Senator Obama, let our people go!
Tue Jul 01, 2008 at 07:08:22 PM PDT
Most Christian denominations teach that when we accept Jesus, we become free from the bondage of sin and darkness. But that freedom comes with a responsibility -- a responsibility to help others. From the earliest foundations of time, we are taught that God rejected the notion that we are not our brothers' keepers, specifically rejecting the Republican and Libertarian notions that we are only responsible for our own well-being and not the well-being of others. The notion that we are not our brothers' keeper has shown its ugly fruits in the horror that was Katrina, where 10,000 people died thanks in part to the tragic non-response of the Bush administration.
The right-wing notion that all we have to do is say a prayer and be saved has been debunked from the very beginning by Jesus' own words, where the sheep are not necessarily Christian and the goats are not necessarily non-Christian. And in that regard, Senator Obama has a very clear responsibility to uphold the standards that he set out for himself today.

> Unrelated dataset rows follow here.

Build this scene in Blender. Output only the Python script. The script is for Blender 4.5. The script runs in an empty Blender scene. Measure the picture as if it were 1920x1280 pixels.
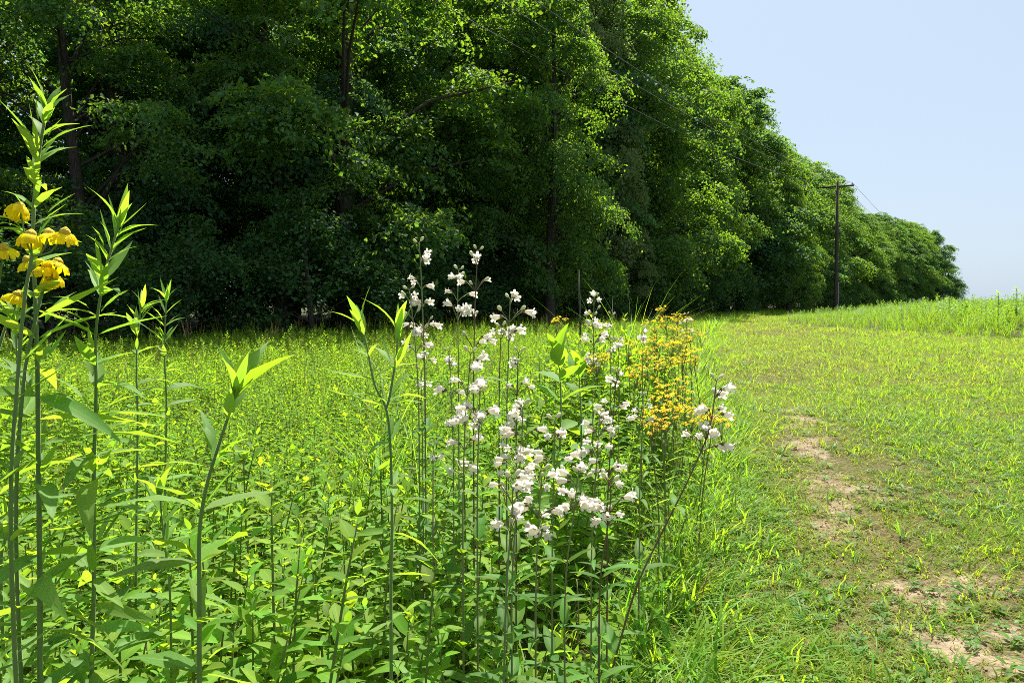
import bpy, math, random
import numpy as np
from mathutils import Vector, Matrix, Euler

R = math.radians
rng = np.random.default_rng(11)
random.seed(11)
S = bpy.context.scene
COL = S.collection

# ------------------------------------------------------------------ camera, sky, sun, exposure
CAMH = 1.05
PITCH = R(3.2)
F = 1397.0                                   # focal length in pixels of a 1920 px wide frame
cam_d = bpy.data.cameras.new('camera')
cam = bpy.data.objects.new('camera', cam_d)
COL.objects.link(cam)
cam.location = (0, 0, CAMH)
cam.rotation_euler = (R(90) - PITCH, 0, 0)
cam_d.sensor_width = 36.0
cam_d.lens = 36.0 * F / 1920.0
cam_d.clip_start = 0.05
cam_d.clip_end = 5000
S.camera = cam

SUN_EL, SUN_AZ = R(57), R(10)                # azimuth measured from +Y towards +X
w = bpy.data.worlds.new('World')
S.world = w
w.use_nodes = True
nt = w.node_tree
nt.nodes.clear()
sky = nt.nodes.new('ShaderNodeTexSky')
sky.sky_type = 'NISHITA'
sky.sun_disc = False
sky.sun_elevation = SUN_EL
sky.sun_rotation = SUN_AZ
sky.altitude = 100
sky.air_density = 1.0
sky.dust_density = 1.8
sky.ozone_density = 1.0
bg = nt.nodes.new('ShaderNodeBackground')
bg.inputs['Strength'].default_value = 0.055
wo = nt.nodes.new('ShaderNodeOutputWorld')
veil = nt.nodes.new('ShaderNodeMix')            # thin even summer haze over the whole sky
veil.data_type = 'RGBA'
veil.inputs['Factor'].default_value = 0.8
veil.inputs['B'].default_value = (4.65, 5.75, 7.0, 1)
nt.links.new(sky.outputs[0], veil.inputs['A'])
nt.links.new(veil.outputs['Result'], bg.inputs['Color'])
nt.links.new(bg.outputs[0], wo.inputs['Surface'])

sd = bpy.data.lights.new('sun', 'SUN')
sd.energy = 5.0
sd.angle = R(0.53)
sd.color = (1.0, 0.95, 0.86)
sun = bpy.data.objects.new('sun', sd)
COL.objects.link(sun)
SV = Vector((math.sin(SUN_AZ) * math.cos(SUN_EL), math.cos(SUN_AZ) * math.cos(SUN_EL), math.sin(SUN_EL)))
sun.rotation_euler = (-SV).to_track_quat('-Z', 'Y').to_euler()
sun.location = SV * 60

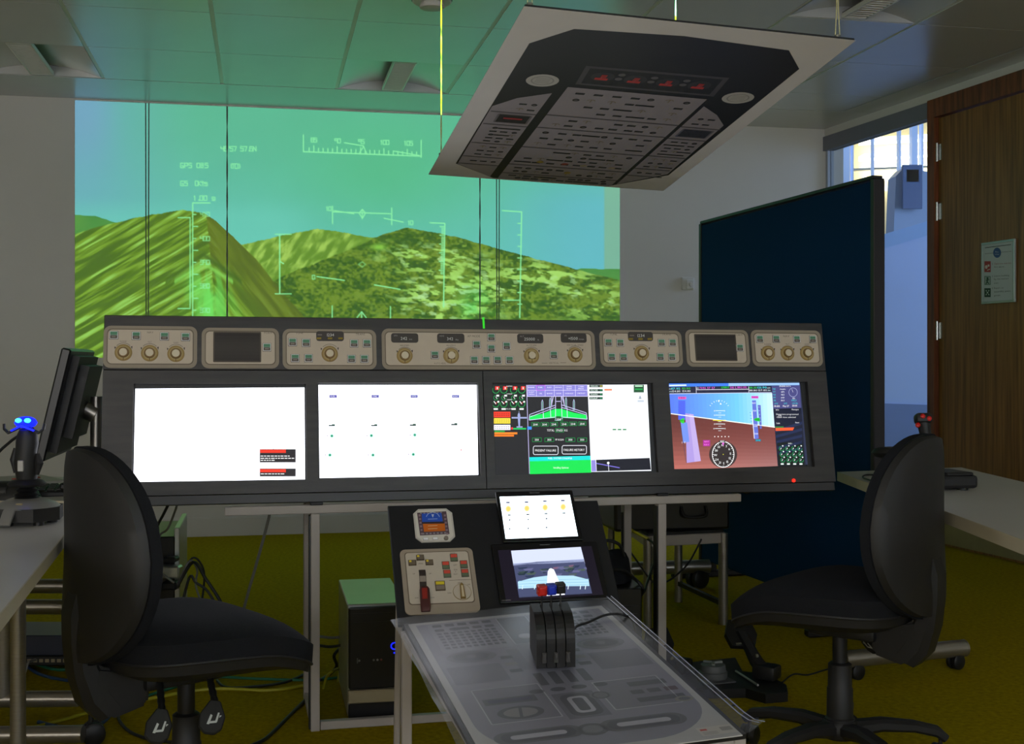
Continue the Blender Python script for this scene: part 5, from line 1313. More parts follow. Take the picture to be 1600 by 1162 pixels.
for k in range(1, 7, 2): m.prism([tp(xs[k], y, z) for y, z in prof(ins=.014)], Tu*(xs[k+1]-xs[k]))
obj('housing', m, 'plastic', tq)
for x in (-.028, .0, .028):
    m = MB(); m.box(tp(x, -.002, .026), (.011, .005, .026), TR_, .001); m.box(tp(x, -.004, .030), (.008, .005, .014), TR_, .001); obj('rocker_switch', m, MT['rocker'], tq)
for x, mm, lab, dy in ((-.023, 'red', 'red lever knob', 0), (0, 'blue', 'blue lever knob', .004), (.023, 'plastic_dark', 'black lever knob', .012)):
    m = MB(); m.strap([tp(x, .075, .09), tp(x, .078+dy, .150)], .0028, .012, Tu); lv = obj('lever', m, 'plastic_dark', tq)
    m = MB(); c0 = tp(x, .078+dy, .158); rot = TR_ @ Matrix.Rotation(.08, 3, 'Z')
    m.box(c0, (.023, .022, .014), rot, .003, 2); m.box(c0+Tn*.012, (.023, .024, .012), rot, .003, 2)
    m.box(c0-Tv*.010+Tn*.006, (.017, .012, .020), rot, .003, 2)
    obj('knob', m, mm, lv, label=lab)
m = MB(); m.box(tp(WTH/2, .05, .03), (.002, .05, .02), TR_); obj('side_plate', m, 'plastic_dark', tq)
q = [tp(.047, .09, .02), SP.at(898, 989, .014), SP.at(918, 980, .013), SP.at(940, 970, .013), SP.at(958, 967, .014), SP.at(975, 968, .012)]
q += [q[-1]+Vector((.03, .05, -.03)), q[-1]+Vector((.05, .12, -.14)), q[-1]+Vector((.05, .18, -.3))]
tag(obj('throttle_cable', MB().tube(smoothpath(q), .0035, 8), 'cable'), 'thin black cable running from the throttle quadrant over the sleeved print', 'cable')

# ------------------------------------------------------------------ blue partition screen
Q0 = Vector((1.045, 6.617, 0)); Q1 = Vector((1.497, 4.98, 0)); PD_ = (Q1-Q0).normalized(); PN = Vector((PD_.y, -PD_.x, 0)); RP = Matrix((PD_, PN, Z)).transposed(); PLn = (Q1-Q0).length
pa = thing('partition_screen', 'tall dark navy fabric partition screen standing before the glass and door', 'partition', (Q0+Q1)/2, math.atan2(PD_.y, PD_.x))
m = MB(); m.box((Q0+Q1)/2+Z*.985, (PLn-.03, .045, 1.81), RP, .006); obj('fabric_panel', m, 'navy', pa)
for q_ in (Q0, Q1):
    m = MB(); m.box(q_+Z*.985, (.03, .052, 1.83), RP, .004); obj('edge_post', m, 'navyedge', pa)
m = MB(); m.box((Q0+Q1)/2+Z*1.905, (PLn, .05, .016), RP, .003); obj('top_trim', m, 'navyedge', pa)
for f_ in (.06, .90):
    q_ = Q0.lerp(Q1, f_); m = MB(); m.box(q_+Z*.0175, (.05, .46, .035), RP, .008); m.box(q_+Z*.055, (.03, .04, .05), RP); obj('foot', m, 'navyedge', pa)

# ------------------------------------------------------------------ right desk
DZ = .72
rd = thing('right_desk', 'long white laminate desk with beige edging beside the wooden door', 'desk', (1.55, 3.6, 0))
FLc, FRc, NRc, NLc = Vector((1.262, 4.80, 0)), Vector((1.862, 4.93, 0)), Vector((1.872, 2.2, 0)), Vector((1.222, 2.2, 0))
FLc = ground(1309, 737, DZ); FLc.z = 0; FRc = ground(1502, 730, DZ); FRc.z = 0
ln_ = lambda px, py: ground(px, py, DZ)
e0, e1 = ln_(1484, 801), ln_(1600, 844)
dd_ = (e1-e0).normalized(); NLc = e1+dd_*.8; NLc.z = 0; NRc = Vector((NLc.x+.62, NLc.y+.05, 0))
kk = Vector((e0.x, e0.y, 0))
outl = [FLc, FRc, NRc, NLc, kk]
m = MB(); m.prism([p_+Z*(DZ-.034) for p_ in outl], Z*.034); obj('desktop', m, 'desk', rd)
out2 = [NLc, kk, FLc]
for a_, b_ in ((kk.lerp(NLc, -.0), NLc), (FLc, kk)):
    d_ = (b_-a_).normalized(); n_ = Vector((d_.y, -d_.x, 0))
    if n_.x > 0: n_ = -n_
    m = MB(); m.box((a_+b_)/2+n_*.001+Z*(DZ-.017), ((b_-a_).length, .003, .035), Matrix((d_, n_, Z)).transposed()); obj('edge_strip', m, 'deskedge', rd)
foot0, foot1 = ground(1318, 1030, .075), ground(1505, 1012, .075)
m = MB(); m.cyl(foot0, foot1, .031, n=20); m.cyl(foot1, foot1+(foot1-foot0).normalized()*.006, .032, n=20); obj('foot_tube', m, 'alu', rd)
fm_ = ground(1397, 1024, .075)
m = MB(); m.cyl(Vector((fm_.x, fm_.y, .08)), Vector((fm_.x, fm_.y, DZ-.034)), .022, n=16); m.box(Vector((fm_.x, fm_.y, .10)), (.07, .05, .03), Matrix.Rotation(.2, 3, 'Z'), .004); obj('leg', m, 'alu', rd)
m = MB(); m.cyl(Vector((fm_.x+.1, 2.5, 0)), Vector((fm_.x+.1, 2.5, DZ-.034)), .022, n=16); obj('leg', m, 'alu', rd)
def caster(c, r, ang, name='caster', parent=None, mm='plastic_dark'):
    """twin wheel castor standing on the floor at c"""
    d = Vector((math.cos(ang), math.sin(ang), 0)); s = Vector((-d.y, d.x, 0)); w_ = Vector(c)+Z*r
    m = MB()
    for k in (-1, 1): m.lathe([(0, 0), (r*.75, 0), (r, r*.12), (r, r*.55), (r*.8, r*.68), (0, r*.68)], w_+s*k*r*.14, s*k, 20)
    m.box(w_+Z*r*.35, (r*1.1, r*.28, r*1.5), Matrix((d, s, Z)).transposed(), r*.08)
    m.cyl(w_+Z*r*.9-d*r*.2, w_+Z*r*1.75-d*r*.2, r*.24, n=10)
    return obj(name, m, mm, parent)
ce = foot1+(foot0-foot1).normalized()*.035
caster((ce.x, ce.y, 0), .029, .5, parent=rd); ce = foot0+(foot1-foot0).normalized()*.05; caster((ce.x, ce.y, 0), .029, .5, parent=rd)

# joystick on the right desk
def RZ(a): return Matrix.Rotation(a, 3, 'Z')
JB = ground(1498, 764, DZ); JB = Vector((JB.x-.055, JB.y+.03, DZ))
js = thing('red_button_joystick', 'black joystick with red top buttons on the right desk behind the chair', 'joystick', JB)
m = MB(); m.box(JB+Vector((.0, 0, .028)), (.19, .17, .045), RZ(.2), .012, 2); m.box(JB+Vector((.03, 0, .054)), (.10, .15, .012), RZ(.2), .004); obj('base', m, 'plastic', js)
m = MB()
for k in (-1, 1): m.cyl(JB+Vector((.06*k, -.05, 0)), JB+Vector((.06*k, -.05, .008)), .018, n=12)
obj('rubber_feet', m, 'plastic_dark', js, kind='stuff')
m = MB(); m.lathe([(.05, .055), (.046, .063), (.038, .07), (.044, .077), (.034, .085), (.03, .09), (.0, .09)], JB+Vector((-.05, 0, 0)), Z, 20); obj('boot', m, 'plastic_dark', js)
sb = JB+Vector((-.045, 0, .085))
m = MB(); m.tube([sb, sb+Vector((0, .0, .03)), sb+Vector((.004, -.004, .055)), sb+Vector((.0, -.004, .085)), sb+Vector((-.006, -.002, .115)), sb+Vector((-.01, 0, .145)), sb+Vector((-.012, -.002, .163))], [.012, .018, .022, .019, .020, .023, .016], 14)
m.box(sb+Vector((-.012, -.004, .152)), (.055, .045, .034), Matrix.Rotation(-.3, 3, 'X'), .01, 2)
m.lathe([(.0, 0), (.042, 0), (.046, .008), (.026, .014), (0, .014)], sb+Vector((.006, 0, .024)), Vector((.2, 0, 1)), 18)
obj('grip', m, 'plastic', js)
for dx_, dz_ in ((-.020, .160), (.002, .152), (-.036, .130)):
    m = MB(); m.lathe([(0, 0), (.0085, 0), (.008, .006), (.004, .009), (0, .0095)], sb+Vector((dx_, -.022, dz_)), Vector((0, -1, .35)), 14); obj('button', m, 'red', js, label='red button')
q_ = JB+Vector((-.05, .09, .01))
tag(obj('joystick_cable', MB().tube(smoothpath([q_, ground(1400, 742, DZ+.004), ground(1378, 752, DZ+.004), ground(1350, 747, DZ+.004), ground(1352, 742, DZ+.004), ground(1372, 741, DZ+.004), ground(1368, 735.5, DZ+.004)]), .003, 8), 'cable'), 'black joystick cable curled on the far corner of the right desk', 'cable')
hp = at(1394, 707, 4.42)
hs = thing('padded_rest', 'black oval pad on a short stem behind the right chair back', 'desk stand', (hp.x, hp.y, DZ))
m = MB(); m.disc_surface(lambda r, t: hp+Vector((.075*r*math.cos(t), .05*r*math.sin(t), .022*math.sqrt(max(0, 1-r**2.6)))), 7, 32)
m.disc_surface(lambda r, t: hp+Vector((.075*r*math.cos(-t), .05*r*math.sin(-t), -.022*math.sqrt(max(0, 1-r**2.6)))), 7, 32); obj('pad', m, 'plastic', hs)
obj('stem', MB().cyl(Vector((hp.x+.02, hp.y, DZ+.012)), hp+Vector((.02, 0, -.01)), .012, n=12), 'plastic_dark', hs)
obj('base', MB().lathe([(0, 0), (.05, 0), (.048, .01), (.015, .016), (0, .016)], Vector((hp.x+.02, hp.y, DZ)), Z, 24), 'plastic_dark', hs)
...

The cries of the Iraqi people have surely reached God's ears in the same way that the cries of the slaves in Egypt in Pharaoh's time did. To Senator Obama, we lay this charge -- Senator, let our people go. It may seem strange that I equate them like this. But their struggles are our struggles, and their sufferings, hurts, trials, and tribulations are ours. Nobody else will take them up on this; therefore, we must. We don't have the kind of power that Moses did to call down plagues on Pharaoh's house. But we do have the power to stoke the growing sense of moral outrage that millions of Americans are starting to feel about the Bush policy of perpetual warfare.
If Senator Obama is to become the man of faith that he aspires to be in today's speech, then he must be able to follow a simple policy -- one where his first responsibility is to be his brother's keeper, no matter where that brother happens to be around the world. That applies to this country, where millions of people are still living in poverty and unable to get healthcare. That applies in Africa, which will not solve their problems by themselves. That applies to Iraq, where over a million have died by our hands and millions more displaced.
As he himself said today, he would not be doing what is right unless he is out doing the Lord's work. That does not mean that he therefore has a 24-hour cell phone to God. The commandments are simple and are the same that have been handed down through the ages -- love the Lord and love your neighbor. Everything else is just details. What I would ask is, how is it an act of love to continue a policy which has sent 4,100 of our troops to their deaths with no just cause? How is it an act of love to displace millions of people and create a refugee problem that will dwarf the Palestinian problem?
There will come times in each person's life when they will have to make a critical choice. And John McCain came to a critical choice in his life in 2004 -- should he become John Kerry's vice president and leave a party with which he was publicly disenchanted with? Or should he sell his soul so that he could make one last run at the White House? Sadly, instead of taking the courageous choice and risking everything for the good of the country, he chose the safe way like so many others before him did. Barack Obama will be faced with this choice when he comes to power in January -- should he take the safe path and keep us in Iraq? Or should he keep his promises and get us out of Iraq. Obama should do whatever is expedient -- it doesn't matter when we get out -- one year or three years -- as long as it is based on reality. It is better to have a good plan and get out in three years than it is to have no plan at all, withdraw right away, and make a bad situation worse. What matters is that Obama develop a process for peace and see it through no matter what.
DHinMI writes convincingly that the groundwork is in place for a Democratic landslide similar to FDR's win in 1932. But if Obama continues the occupation or escalates it, he will not be remembered as another FDR, but as another Lyndon Johnson -- someone who started with the good will from an entire country and squandered it all away in a country called Vietnam. The temptation will be there for Obama to continue the occupation -- Petraeus and many of the other people who were part of the Bush administration will still be there. But this is a temptation that he cannot give into. Just like Jesus was tempted to use his power for his own glory, Obama will be tempted to win where Bush failed. Just like Jesus was tempted to throw himself down, Obama will be tempted to use his great gifts to call attention to himself, and totally forget who elected him or helped him to power. Just like Jesus was tempted to gain the world and lose his soul, Obama will be tempted to sell himself out in the name of winning the next election.
The trap that Lyndon Johnson, George Bush, and John McCain fell into was that they hardened their own hearts against all that was good and right and became prisoners of their own fears. In that regard, they were similar to Pharaoh. For Obama to avoid that trap, he must surround himself with people who will not necessarily tell him what he wants to hear, but who will tell him what the reality is. Even Jesus could not do things by his own power, as much as Satan tempted him to. He could only become the type of person that he did because the people gave him that kind of power.